Start of Material provided

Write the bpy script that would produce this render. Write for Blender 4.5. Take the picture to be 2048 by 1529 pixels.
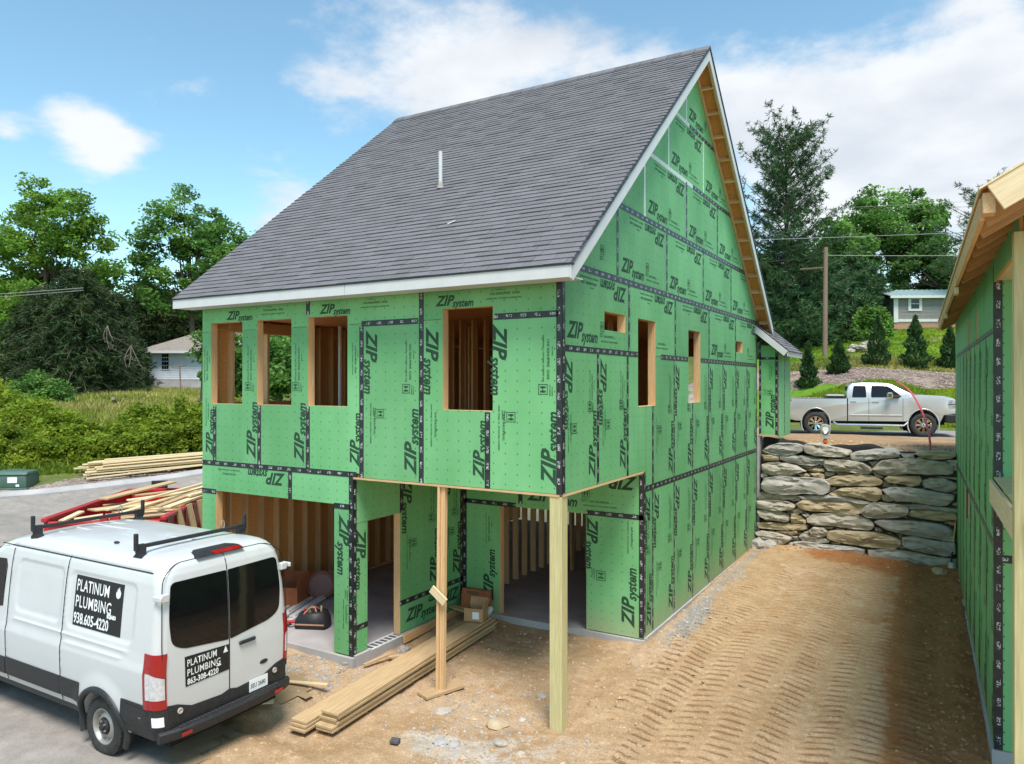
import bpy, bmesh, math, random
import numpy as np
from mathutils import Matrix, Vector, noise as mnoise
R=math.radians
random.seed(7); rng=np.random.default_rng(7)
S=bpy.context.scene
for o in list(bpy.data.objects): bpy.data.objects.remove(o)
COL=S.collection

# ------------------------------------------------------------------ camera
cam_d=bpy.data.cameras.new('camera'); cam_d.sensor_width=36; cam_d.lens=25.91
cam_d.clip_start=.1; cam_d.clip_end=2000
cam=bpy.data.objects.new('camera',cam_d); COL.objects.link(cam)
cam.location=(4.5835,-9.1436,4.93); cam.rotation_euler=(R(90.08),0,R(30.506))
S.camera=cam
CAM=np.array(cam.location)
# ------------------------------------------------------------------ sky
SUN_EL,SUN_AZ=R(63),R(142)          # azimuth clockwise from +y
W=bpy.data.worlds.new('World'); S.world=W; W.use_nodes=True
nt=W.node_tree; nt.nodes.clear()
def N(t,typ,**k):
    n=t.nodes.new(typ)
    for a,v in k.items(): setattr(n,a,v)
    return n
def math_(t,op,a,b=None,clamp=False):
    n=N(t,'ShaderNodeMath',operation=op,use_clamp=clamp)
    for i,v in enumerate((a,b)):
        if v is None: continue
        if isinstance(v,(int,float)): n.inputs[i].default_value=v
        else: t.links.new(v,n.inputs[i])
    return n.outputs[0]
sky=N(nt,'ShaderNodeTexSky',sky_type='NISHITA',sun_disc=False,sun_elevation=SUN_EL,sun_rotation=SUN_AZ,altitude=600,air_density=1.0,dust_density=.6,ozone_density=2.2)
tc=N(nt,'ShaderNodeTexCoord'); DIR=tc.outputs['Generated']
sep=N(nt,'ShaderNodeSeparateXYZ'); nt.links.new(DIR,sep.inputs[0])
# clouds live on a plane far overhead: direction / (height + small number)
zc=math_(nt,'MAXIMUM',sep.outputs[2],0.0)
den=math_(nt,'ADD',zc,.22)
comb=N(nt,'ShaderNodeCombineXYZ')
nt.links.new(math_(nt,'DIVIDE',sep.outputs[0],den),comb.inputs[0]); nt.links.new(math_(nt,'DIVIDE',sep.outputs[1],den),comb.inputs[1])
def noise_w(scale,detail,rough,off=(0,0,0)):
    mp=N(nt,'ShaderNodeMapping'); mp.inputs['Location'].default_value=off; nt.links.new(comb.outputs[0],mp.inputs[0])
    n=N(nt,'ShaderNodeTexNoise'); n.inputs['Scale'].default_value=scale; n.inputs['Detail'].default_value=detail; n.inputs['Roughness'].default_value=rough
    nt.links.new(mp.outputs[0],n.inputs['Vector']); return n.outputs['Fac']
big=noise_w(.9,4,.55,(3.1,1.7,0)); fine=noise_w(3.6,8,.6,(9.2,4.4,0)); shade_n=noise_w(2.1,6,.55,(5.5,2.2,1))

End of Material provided
Start of Material provided

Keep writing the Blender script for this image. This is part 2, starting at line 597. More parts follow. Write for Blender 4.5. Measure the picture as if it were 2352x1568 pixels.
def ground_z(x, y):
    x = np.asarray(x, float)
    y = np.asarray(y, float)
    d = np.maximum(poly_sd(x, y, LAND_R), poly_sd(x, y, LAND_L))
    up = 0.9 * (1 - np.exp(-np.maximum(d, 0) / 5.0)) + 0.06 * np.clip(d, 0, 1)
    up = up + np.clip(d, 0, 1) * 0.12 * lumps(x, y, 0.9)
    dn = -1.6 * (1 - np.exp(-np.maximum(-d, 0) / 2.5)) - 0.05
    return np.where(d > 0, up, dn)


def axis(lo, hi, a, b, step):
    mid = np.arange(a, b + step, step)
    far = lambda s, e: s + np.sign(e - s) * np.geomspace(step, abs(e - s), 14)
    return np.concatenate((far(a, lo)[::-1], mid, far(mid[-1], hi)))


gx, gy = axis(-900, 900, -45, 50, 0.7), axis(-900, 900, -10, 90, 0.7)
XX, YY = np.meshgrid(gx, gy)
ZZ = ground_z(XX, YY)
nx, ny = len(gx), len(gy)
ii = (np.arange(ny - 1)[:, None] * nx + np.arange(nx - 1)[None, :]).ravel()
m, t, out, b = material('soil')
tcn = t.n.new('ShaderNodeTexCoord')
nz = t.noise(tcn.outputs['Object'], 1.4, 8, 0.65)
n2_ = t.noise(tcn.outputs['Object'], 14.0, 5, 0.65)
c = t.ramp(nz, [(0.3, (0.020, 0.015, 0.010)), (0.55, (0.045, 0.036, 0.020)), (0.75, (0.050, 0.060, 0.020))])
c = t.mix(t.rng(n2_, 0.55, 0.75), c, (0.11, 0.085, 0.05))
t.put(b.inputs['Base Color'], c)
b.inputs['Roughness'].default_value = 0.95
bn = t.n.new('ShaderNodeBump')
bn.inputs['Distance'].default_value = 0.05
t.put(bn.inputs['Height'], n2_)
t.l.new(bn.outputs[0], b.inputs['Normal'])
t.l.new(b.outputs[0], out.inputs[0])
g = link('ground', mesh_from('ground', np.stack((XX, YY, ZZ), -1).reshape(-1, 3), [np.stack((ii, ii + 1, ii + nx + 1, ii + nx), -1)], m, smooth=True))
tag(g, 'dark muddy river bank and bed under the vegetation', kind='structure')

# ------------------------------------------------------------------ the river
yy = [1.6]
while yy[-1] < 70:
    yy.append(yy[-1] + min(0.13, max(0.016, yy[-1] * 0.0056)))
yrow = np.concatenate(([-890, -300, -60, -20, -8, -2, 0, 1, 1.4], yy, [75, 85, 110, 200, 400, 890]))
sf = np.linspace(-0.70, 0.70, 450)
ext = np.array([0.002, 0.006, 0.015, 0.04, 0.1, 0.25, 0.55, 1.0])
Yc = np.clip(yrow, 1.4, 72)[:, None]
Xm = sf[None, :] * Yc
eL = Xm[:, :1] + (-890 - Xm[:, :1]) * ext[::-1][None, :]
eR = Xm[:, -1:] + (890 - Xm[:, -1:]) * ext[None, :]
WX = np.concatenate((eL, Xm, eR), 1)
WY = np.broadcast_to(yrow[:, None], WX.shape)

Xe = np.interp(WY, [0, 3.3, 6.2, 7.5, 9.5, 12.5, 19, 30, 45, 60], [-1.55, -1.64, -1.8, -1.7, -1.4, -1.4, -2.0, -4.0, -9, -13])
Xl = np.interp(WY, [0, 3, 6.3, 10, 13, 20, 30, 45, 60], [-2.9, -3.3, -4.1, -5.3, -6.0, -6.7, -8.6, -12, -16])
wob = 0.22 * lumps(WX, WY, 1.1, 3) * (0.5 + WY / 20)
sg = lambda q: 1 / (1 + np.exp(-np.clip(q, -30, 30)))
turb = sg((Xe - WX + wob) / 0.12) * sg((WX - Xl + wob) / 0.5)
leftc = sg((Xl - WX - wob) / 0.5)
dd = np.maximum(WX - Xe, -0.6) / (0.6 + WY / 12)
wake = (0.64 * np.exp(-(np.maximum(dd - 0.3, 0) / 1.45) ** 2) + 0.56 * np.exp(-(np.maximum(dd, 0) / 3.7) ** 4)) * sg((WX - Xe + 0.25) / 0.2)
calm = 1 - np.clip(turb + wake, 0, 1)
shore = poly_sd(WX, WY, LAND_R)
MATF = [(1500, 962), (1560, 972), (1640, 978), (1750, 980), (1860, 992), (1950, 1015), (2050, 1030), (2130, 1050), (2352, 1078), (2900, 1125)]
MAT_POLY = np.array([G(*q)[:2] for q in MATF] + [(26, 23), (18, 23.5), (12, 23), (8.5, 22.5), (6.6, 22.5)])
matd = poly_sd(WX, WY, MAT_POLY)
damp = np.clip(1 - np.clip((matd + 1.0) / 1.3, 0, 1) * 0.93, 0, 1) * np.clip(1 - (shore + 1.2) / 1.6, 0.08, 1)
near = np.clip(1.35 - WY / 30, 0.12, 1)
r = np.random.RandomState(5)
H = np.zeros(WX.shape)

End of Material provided

▶ [Aim]:
Extract all lines from the data in which "picture" is found.

▶ [Solution to the exercise]:
Write the bpy script that would produce this render. Write for Blender 4.5. Take the picture to be 2048 by 1529 pixels.
Keep writing the Blender script for this image. This is part 2, starting at line 597. More parts follow. Write for Blender 4.5. Measure the picture as if it were 2352x1568 pixels.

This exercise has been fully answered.